Monday, 14 May 2012

The Age Of Rococo - England - Part 11

In 1754 the first edition of the work which immortalized Chippendale appeared - The Gentleman and Cabinet Makers Director. This became a best-seller and was without doubt responsible for Chippendale's success, both in his lifetime and in the eyes of posterity. A second edition was published in 1755 and a third published in 1762. Many of his contemporaries also produced cabinet work of the highest quality, but The Director brought fame and prominence to Chippendale above the rest.
Craftsmen from all over Britain and America copied the designs he published and this propagated the 'Chippendale style' far beyond the bounds of his own workshop.
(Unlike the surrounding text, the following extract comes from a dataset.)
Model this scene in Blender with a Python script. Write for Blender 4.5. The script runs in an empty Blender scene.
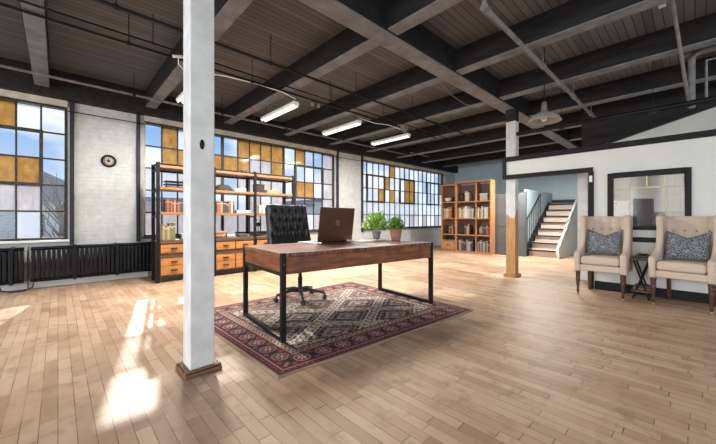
import bpy, math, random
import numpy as np
from mathutils import Vector, Matrix
C = bpy.context.scene.collection
rnd = random.Random(7)
PI = math.pi

# ------------------------------------------------------------------ mesh builder
class MB:
    def __init__(s): s.v = []; s.f = []; s.m = []; s.s = []
    def add(s, vs, fs, m=0, smooth=False, T=None):
        o = len(s.v)
        for p in vs:
            p = Vector(p)
            if T is not None: p = T @ p
            s.v.append(tuple(p))
        for f in fs:
            s.f.append([i + o for i in f]); s.m.append(m); s.s.append(smooth)
        return s
    def box(s, x0, x1, y0, y1, z0, z1, m=0, T=None):
        vs = [(x0,y0,z0),(x1,y0,z0),(x1,y1,z0),(x0,y1,z0),(x0,y0,z1),(x1,y0,z1),(x1,y1,z1),(x0,y1,z1)]
        return s.add(vs, [(0,3,2,1),(4,5,6,7),(0,1,5,4),(1,2,6,5),(2,3,7,6),(3,0,4,7)], m, False, T)
    def tube(s, pts, r, seg=8, m=0, smooth=True, T=None, caps=True):
        pts = [Vector(p) for p in pts]; n = len(pts)
        rs = r if isinstance(r, (list, tuple)) else [r] * n
        vs = []; fs = []; up = None
        for i, p in enumerate(pts):
            d = (pts[min(i+1, n-1)] - pts[max(i-1, 0)]).normalized()
            if up is None:
                up = Vector((0,0,1)) if abs(d.z) < .9 else Vector((1,0,0))
            a = (up - d * up.dot(d)).normalized(); b = d.cross(a); up = a
            for k in range(seg):
                t = 2*PI*k/seg
                vs.append(p + (a*math.cos(t) + b*math.sin(t)) * rs[i])
        for i in range(n-1):
            for k in range(seg):
                k2 = (k+1) % seg
                fs.append((i*seg+k, i*seg+k2, (i+1)*seg+k2, (i+1)*seg+k))
        s.add(vs, fs, m, smooth, T)
        if caps:
            s.add(vs[:seg], [tuple(reversed(range(seg)))], m, False, T)
            s.add(vs[-seg:], [tuple(range(seg))], m, False, T)
        return s
    def lathe(s, prof, seg=16, m=0, c=(0,0,0), smooth=True, T=None, caps=True):
        vs = []; fs = []; n = len(prof)
        for r, z in prof:
            for k in range(seg):
                t = 2*PI*k/seg
                vs.append((c[0]+r*math.cos(t), c[1]+r*math.sin(t), c[2]+z))
        for i in range(n-1):
            for k in range(seg):
                k2 = (k+1) % seg
                fs.append((i*seg+k, i*seg+k2, (i+1)*seg+k2, (i+1)*seg+k))
        if caps: fs.append(tuple(reversed(range(seg)))); fs.append(tuple((n-1)*seg+k for k in range(seg)))
        return s.add(vs, fs, m, smooth, T)
    def prism(s, poly, axis, a, b, m=0, T=None, smooth=False):
        # poly in the two other axes (order x,y,z without axis)
        n = len(poly)
        def mk(p, w):
            if axis == 'x': return (w, p[0], p[1])
            if axis == 'y': return (p[0], w, p[1])
            return (p[0], p[1], w)
        vs = [mk(p, a) for p in poly] + [mk(p, b) for p in poly]
        fs = [tuple(range(n)), tuple(reversed(range(n, 2*n)))]
        s.add(vs, fs, m, False, T)
        s.add(vs, [(i, i+n, (i+1) % n + n, (i+1) % n) for i in range(n)], m, smooth, T)
        return s
    def build(s, name, mats, parent=None, bevel=0, sub=0, seg=2, loc=None):
        me = bpy.data.meshes.new(name); me.from_pydata(s.v, [], s.f)
        if not isinstance(mats, (list, tuple)): mats = [mats]
        for mm in mats: me.materials.append(mm)
        for p, mi, sm in zip(me.polygons, s.m, s.s):
            p.material_index = mi; p.use_smooth = sm
        import bmesh
        bm = bmesh.new(); bm.from_mesh(me)
        if bevel or sub: bmesh.ops.remove_doubles(bm, verts=bm.verts, dist=1e-5)
        bmesh.ops.recalc_face_normals(bm, faces=bm.faces); bm.to_mesh(me); bm.free()
        o = bpy.data.objects.new(name, me); C.objects.link(o)
        if loc: o.location = loc
        if parent is not None: o.parent = parent
        if bevel:
            b = o.modifiers.new('bevel', 'BEVEL'); b.width = bevel; b.segments = seg; b.limit_method = 'ANGLE'; b.angle_limit = .6
        if sub:
            b = o.modifiers.new('sub', 'SUBSURF'); b.levels = sub; b.render_levels = sub
        return o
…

A French translation of the descriptions of the designs were advertised in 1763. Copies of it are very rare, whereas others among the most famous designers, like William Kent before him and Robert Adam a little later, were chiefly concerned with the furnishing of the stately homes of the nobility, Chippendale's aim was to make good furniture in the latest styles 'suited to the fancy and circumstances of persons in all degrees of life'. In this respect, The Director must be seen as a great achievement.


While many of its designs are elaborate and fanciful in the extreme, The Director is an unparalleled guide to mid 18th century handmade furniture, both as regards to style and and the kinds of objects used by the well-heeled. For whatever Chippendale's assertions about 'persons in all degrees of life', these pieces could only have been bought by the wealthier classes. While Chippendale emphasized in his preface that he could undertake to make any of the designs in the book in his workshop, many of them were actually carried out in pruned down, plainer form, as often for economic reasons as from choice.
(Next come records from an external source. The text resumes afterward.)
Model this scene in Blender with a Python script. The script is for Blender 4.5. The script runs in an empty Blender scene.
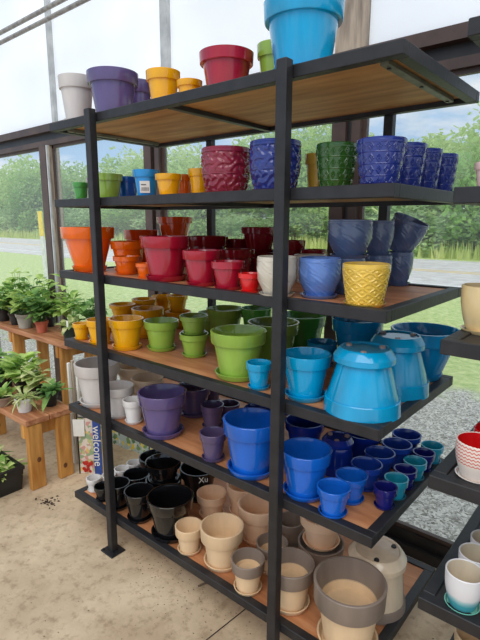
import bpy, bmesh, math, random, os
from mathutils import Vector, Matrix, Euler
random.seed(7)
R = math.radians
SC = bpy.context.scene
C = SC.collection

# ------------------------------------------------------------------ camera
F, YAW, PIT, ROL = 487.99, R(40.2925), R(11.3578), R(0.22)
CAM = Vector((2.156, -1.2124, 1.55))
fw = Vector((-math.sin(YAW)*math.cos(PIT), math.cos(YAW)*math.cos(PIT), -math.sin(PIT)))
rt0 = Vector((math.cos(YAW), math.sin(YAW), 0)); up0 = rt0.cross(fw)
rt = rt0*math.cos(ROL)+up0*math.sin(ROL); up = up0*math.cos(ROL)-rt0*math.sin(ROL)
cd = bpy.data.cameras.new('camera'); cam = bpy.data.objects.new('camera', cd); C.objects.link(cam)
cd.sensor_fit = 'VERTICAL'; cd.sensor_height = 36; cd.lens = F/640*36
cd.clip_end = 500; cd.clip_start = .02
m = Matrix((rt, up, -fw)).transposed().to_4x4(); m.translation = CAM
cam.matrix_world = m; SC.camera = cam
def ray(u, v): return fw + rt*(u-240)/F - up*(v-320)/F
def onz(u, v, z): d = ray(u, v); return CAM + d*((z-CAM.z)/d.z)
def ony(u, v, y): d = ray(u, v); return CAM + d*((y-CAM.y)/d.y)
def proj(p):
    d = Vector(p)-CAM; z = d.dot(fw); return 240+F*d.dot(rt)/z, 320-F*d.dot(up)/z, z

# ------------------------------------------------------------------ materials
def srgb(c):
    return tuple(((x/255)/12.92 if x/255 <= .04045 else ((x/255+.055)/1.055)**2.4) for x in c)+(1,)
def newmat(name):
    mt = bpy.data.materials.new(name); mt.use_nodes = True
    nt = mt.node_tree; return mt, nt, nt.nodes['Principled BSDF']
def N(nt, t, **k):
    n = nt.nodes.new(t)
    for a, b in k.items():
        if a in n.inputs: n.inputs[a].default_value = b
        else: setattr(n, a, b)
    return n
def noisy(name, c1, c2, scale=8, rough=.6, detail=4, stretch=(1,1,1), bump=0, bscale=None, lo=.35, hi=.65, spec=.5, coat=0, c3=None):
    mt, nt, b = newmat(name)
    tc = N(nt, 'ShaderNodeTexCoord'); mp = N(nt, 'ShaderNodeMapping'); mp.inputs['Scale'].default_value = stretch
    nt.links.new(tc.outputs['Object'], mp.inputs['Vector'])
    no = N(nt, 'ShaderNodeTexNoise', Scale=scale, Detail=detail)
    nt.links.new(mp.outputs[0], no.inputs['Vector'])
    cr = N(nt, 'ShaderNodeValToRGB'); cr.color_ramp.elements[0].position = lo; cr.color_ramp.elements[1].position = hi
    cr.color_ramp.elements[0].color = srgb(c1); cr.color_ramp.elements[1].color = srgb(c2)
    if c3: e = cr.color_ramp.elements.new((lo+hi)/2); e.color = srgb(c3)
    nt.links.new(no.outputs['Fac'], cr.inputs[0]); nt.links.new(cr.outputs[0], b.inputs['Base Color'])
    b.inputs['Roughness'].default_value = rough; b.inputs['Specular IOR Level'].default_value = spec
    if coat: b.inputs['Coat Weight'].default_value = coat; b.inputs['Coat Roughness'].default_value = .08
    if bump:
        n2 = N(nt, 'ShaderNodeTexNoise', Scale=bscale or scale*3, Detail=4); nt.links.new(mp.outputs[0], n2.inputs['Vector'])
        bp = N(nt, 'ShaderNodeBump', Strength=bump, Distance=.01)
        nt.links.new(n2.outputs['Fac'], bp.inputs['Height']); nt.links.new(bp.outputs[0], b.inputs['Normal'])
    return mt
GC = {}
def glaze(c, rough=.14, streak=.16):
    key = (tuple(c), rough)
    if key in GC: return GC[key]
    d = tuple(max(0, x*(1-streak)) for x in c); l = tuple(min(255, x*(1+streak*.35)+3) for x in c)
    GC[key] = noisy('glaze', d, l, 9, rough, 5, (1,1,.25), .06, 14, .3, .7, .5, .35 if rough < .4 else 0)
    return GC[key]
M = {}
M['frame'] = noisy('black_painted_steel', (26,25,27), (38,36,38), 20, .5, bump=.1)
M['frame_brown'] = noisy('brown_steel', (52,42,40), (76,62,56), 20, .5)
M['clip'] = noisy('grey_green_steel', (96,98,84), (122,122,104), 20, .5)
M['board'] = noisy('stained_plywood', (160,104,68), (206,146,102), 3.5, .5, 8, (1.2,9,1), .12, 12, .3, .7, .4, 0, (186,124,82))
M['ply'] = noisy('raw_plywood_bounce_lit', (168,112,58), (214,160,100), 3, .6, 8, (1,7,1), .1, 12, .3, .7, .4, 0, (192,138,80))  # raw plywood, lightened to stand in for light bounced off the floor
M['black_board'] = noisy('black_stained_board', (34,32,33), (52,48,47), 10, .55, bump=.2)
M['brown'] = noisy('bronze_window_frame', (66,50,44), (88,68,58), 6, .45)
M['dark'] = noisy('dark_aluminium', (28,25,25), (45,40,38), 8, .4)
M['grey_metal'] = noisy('galvanised_pipe', (120,116,112), (160,156,150), 30, .4)
M['jamb'] = noisy('pale_aluminium', (170,172,172), (200,202,200), 10, .45)
M['oldwood'] = noisy('weathered_wood', (132,118,104), (186,170,150), 5, .7, 8, (8,8,1), .3)
M['wood'] = noisy('pine_lumber', (176,112,44), (226,164,84), 4, .6, 8, (7,7,.9), .25, 20, .3, .7, .4, 0, (196,140,72))
M['wood_top'] = noisy('pine_plank', (158,98,62), (200,142,100), 4, .6, 8, (1,9,9), .25)
M['knot'] = noisy('wood_knot', (78,44,24), (120,72,38), 60, .7)
M['white'] = noisy('white_ceramic', (205,203,200), (232,230,226), 9, .3)
M['black_plastic'] = noisy('black_plastic', (18,20,22), (34,36,38), 9, .35)
M['soil'] = noisy('potting_soil', (38,26,20), (82,60,46), 60, .95, bump=.8)
M['bark'] = noisy('tree_bark', (92,76,62), (136,118,98), 8, .9)
M['paper'] = noisy('white_paper', (226,222,212), (240,238,230), 9, .7)
M['ink'] = noisy('grey_ink', (90,90,92), (110,110,112), 9, .7)
M['navy_cloth'] = noisy('blue_flag_cloth', (34,58,128), (60,90,164), 12, .8)
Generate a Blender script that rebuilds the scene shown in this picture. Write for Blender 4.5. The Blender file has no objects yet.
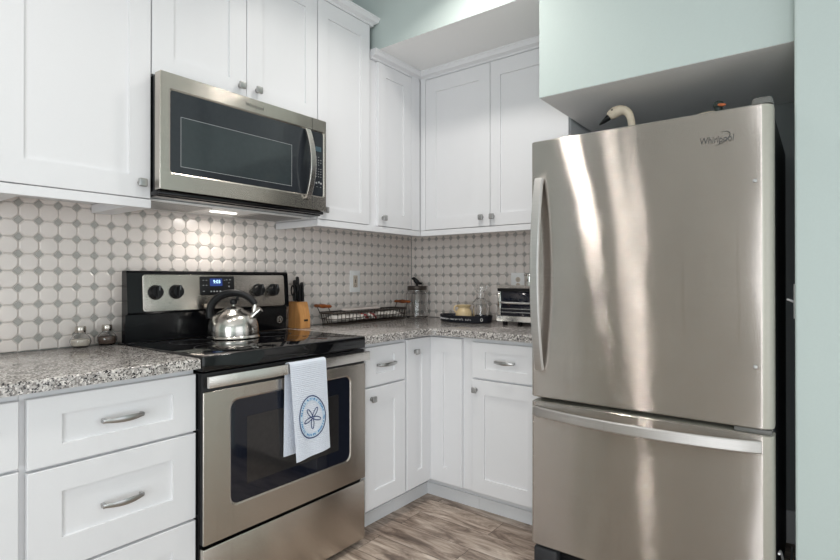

The French taste is, in The Director, subtly translated into an unmistakably English form. The Rococo was still having its day, and Chippendale succeeded in giving it as much heady exuberance as any Englishman dared: there were ribbon-backed chairs, mirrors and girandoles carved with asymmetrical leaves and curlicues, and surmounted by phoenixes' cabriole-legged sofas and commodes bordered with acanthus and shell decoration. Unlike truly French fitted and non fitted furniture of the period, many of Chippendale's designs were most suitably executed in mahogany, with decoration carved in the wood rather than applied in the form of metal mounts. He recommended japanning for a number of the designs, particularly for the lighter furniture intended for ladies rooms. Gilding, too, he suggested for smaller items such as stands, firescreens, chandeliers and brackets.


He provides designs for furniture in the 'Gothick' taste and, more exuberant than ever, in the Chinese, both of which were the rage at this time. Of these, the Gothick (spelt that way to distinguish it from medieval Gothic) was a style of considerable dignity and grandeur, yet in its way it was as frivolous as the Chinese. Its most famous enthusiast was Horace Walpole to whose Gothick villa, Strawberry Hill, Twickenham, the fashionable multitudes flocked. Gothick had little academic basis, but made use of the clustered columns and pointed arches and even, sometimes, rose windows of medieval stonework in the shapes of chair backs and the legs of tables, chairs and other furniture. Gothic tracery was carved in mahogany on cupboard doors or the sides of desks, while medieval turrets and pinnacles surmounted bookcases. Sometimes Gothick decoration was married, most incongruously, to Chinese and even then the style undoubtedly worked. Of all historical pastiches, mid 18th century Gothick was one of the most elegant and exciting.


The Chinese taste, when executed with restraint, also had much charm. Its unusual manifestations on furniture were geometric trellis work, known as Chinese railing, in the backs and sides of chairs, fret-cut patterns in friezes and borders, and pagodas surmounting beds, cabinets and bookcases. Eighteenth century chinoiserie was very much part of the international Rococo style - a frolicsome search for the fantastic and exotic rather than a serious copying of Chinese originals. Like the Gothick, it had little basis in either history or geography.